Market cheers Santam’s big, fat dividend
Shares in Santam shot up 1.42% to R222 per share after the group announced a fatter dividend this week.
The insurer is to dish out a dividend of R3.11 per share for the six months ended June 30, 2016, up 8% from the previous corresponding period. It also declared a special gross dividend of R8 per share, after taking current and future solvency requirements into account.
The group’s interim solvency ratio of 51% exceed its target range of 35% to 45% of net written premiums while its economic capital coverage ratio came in 178%.
Santam CEO Lizé Lambrechts said the group was pleased with the 8% growth in gross written premiums in the low-growth environment.

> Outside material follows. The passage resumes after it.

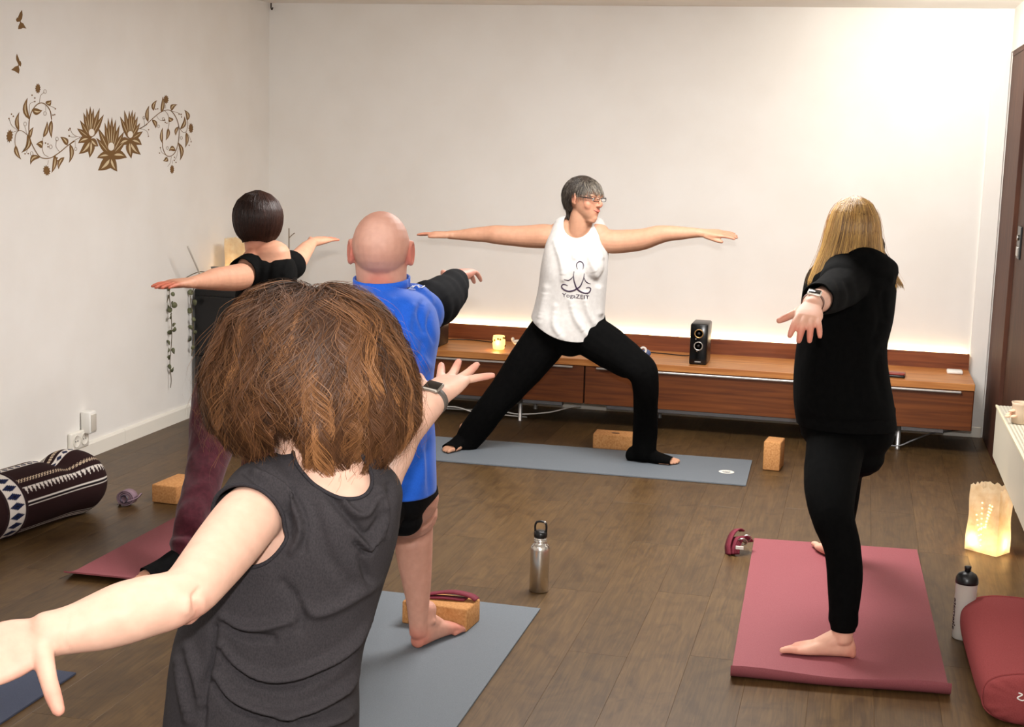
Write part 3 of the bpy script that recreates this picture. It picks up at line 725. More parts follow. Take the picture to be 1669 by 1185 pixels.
def paper_bag(e, p, s, h, power, glow_uv, flames):
    """open paper bag; p: four floor corners (front-left, front-right, back-right, back-left)"""
    p = np.array(p, float); n = 12; per = []
    for i in range(4):
        for t in np.arange(n) / n: per.append(p[i] + (p[(i + 1) % 4] - p[i]) * t)
    per = np.array(per); c = p.mean(0); R = []
    zs = np.linspace(0, 1, 14)
    for zi in zs:
        r = c + (per - c) * (1 - 0.06 * zi * s)
        r = r + np.array([0, 0, 1.0]) * zi * h
        k = np.arange(len(per))
        if zi == 1: r[:, 2] += 0.0035 * np.sin(k * 2.1) + 0.003 * np.sin(k * 4.7)
        wob = 0.003 * np.sin(k * 0.8 + zi * 9) * math.sin(zi * 3)
        d = (per - c); d /= np.linalg.norm(d, axis=1)[:, None]
        R.append(r + d * wob[:, None])
    k = len(per); V = np.vstack(R); F = [(i * k + j, i * k + (j + 1) % k, (i + 1) * k + (j + 1) % k, (i + 1) * k + j) for i in range(len(zs) - 1) for j in range(k)]
    F.append(tuple(range(k))[::-1])
    link_mesh('paper_bag', mesh_np('paper_bag', V, F, False), M_PAPER, e)
    for f in flames:
        Soup().lathe(tuple(f), [(0.017, 0.0), (0.018, 0.002), (0.018, 0.016), (0.014, 0.016)], 20).obj('tea_light', M_ALU, e)
        Soup().ball((f[0], f[1], f[2] + 0.026), (0.006, 0.006, 0.011), n=10).obj('flame', M_TEA, e)
        lamp('lantern_flame', 'POINT', (f[0], f[1], f[2] + 0.04), power, (1.0, 0.74, 0.42), 0.012)
    hs = Soup()
    for u, v in glow_uv:
        q = p[0] + (p[1] - p[0]) * u; q = c + (q - c) * (1 - 0.06 * v * s); out = np.cross(p[1] - p[0], (0, 0, 1)); out /= np.linalg.norm(out)
        q = q + np.array([0, 0, v * h]) + out * 0.004
        e1 = unit(p[1] - p[0]); hs.lathe(q, [(0.0042, 0), (0.0042, 0.0008)], 8, axes=[e1, (0, 0, 1), out])
    if glow_uv: hs.obj('glow_dots', base_mat('glowing_dot', rgb(255, 236, 190), 0.8, Emission_Color=(1.0, 0.78, 0.36, 1), Emission_Strength=1.3), e)  # small discs that emit, standing in for light through punched holes
pl = empty('paper_lantern', (-3.33, 7.40, 0.70), 'lit paper bag lantern on the black corner cabinet', 'lantern')
paper_bag(pl, [(-3.395, 7.36, 0.701), (-3.265, 7.36, 0.701), (-3.265, 7.46, 0.701), (-3.395, 7.46, 0.701)], 0.3, 0.262, 0.5, [], [(-3.33, 7.41, 0.702)])
vase = empty('branch_vase', (-3.40, 7.25, 0.70), 'small vase with pale bare twig on the corner cabinet', 'vase')
Soup().lathe((-3.40, 7.25, 0.70), [(0.03, 0), (0.038, 0.03), (0.03, 0.08), (0.018, 0.10), (0.022, 0.115), (0.018, 0.115), (0.014, 0.1)], 24).obj('pot', base_mat('grey_glaze', rgb(120, 116, 110), 0.3), vase)
Soup().wire([(-3.40, 7.25, 0.72), (-3.402, 7.2, 0.80), tuple(at(330, 456, 7.05)), tuple(at(322, 438, 6.94)), tuple(at(306, 402, 6.83))], 0.0045).obj('twig', base_mat('birch_twig', rgb(196, 188, 178), 0.7), vase)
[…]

But lower underwriting profits and weaker investment results weighed on earnings, with headline earnings per share falling 29% to R6.33 per share.
Severe drought conditions saw the group’s crop insurance business underwriting profit fall to R8 million from R53 million.
“We’re proud to have paid that out, in terms of making a solid contribution to food security in South Africa,” Lambrechts said.
At the same time, foreign exchange losses, due to the strengthening of the rand from its December 2015 lows, partly contributed to a 28% decline in its investment income to R555 million.
It continues to manage its exposure to South Africa’s sovereign credit rating, having entered into a three-year alternative risk transfer (ART) reinsurance share agreement with an international insurer in 2014.
Should the country’s credit rating be downgraded, the insurer’s own credit rating would be revised in accordance and this would affect the group’s businesses outside of South Africa, explained CFO Hennie Nel.
He said the ART agreement would allow Santam to use the international insurer’s AA-rated licence to do business abroad.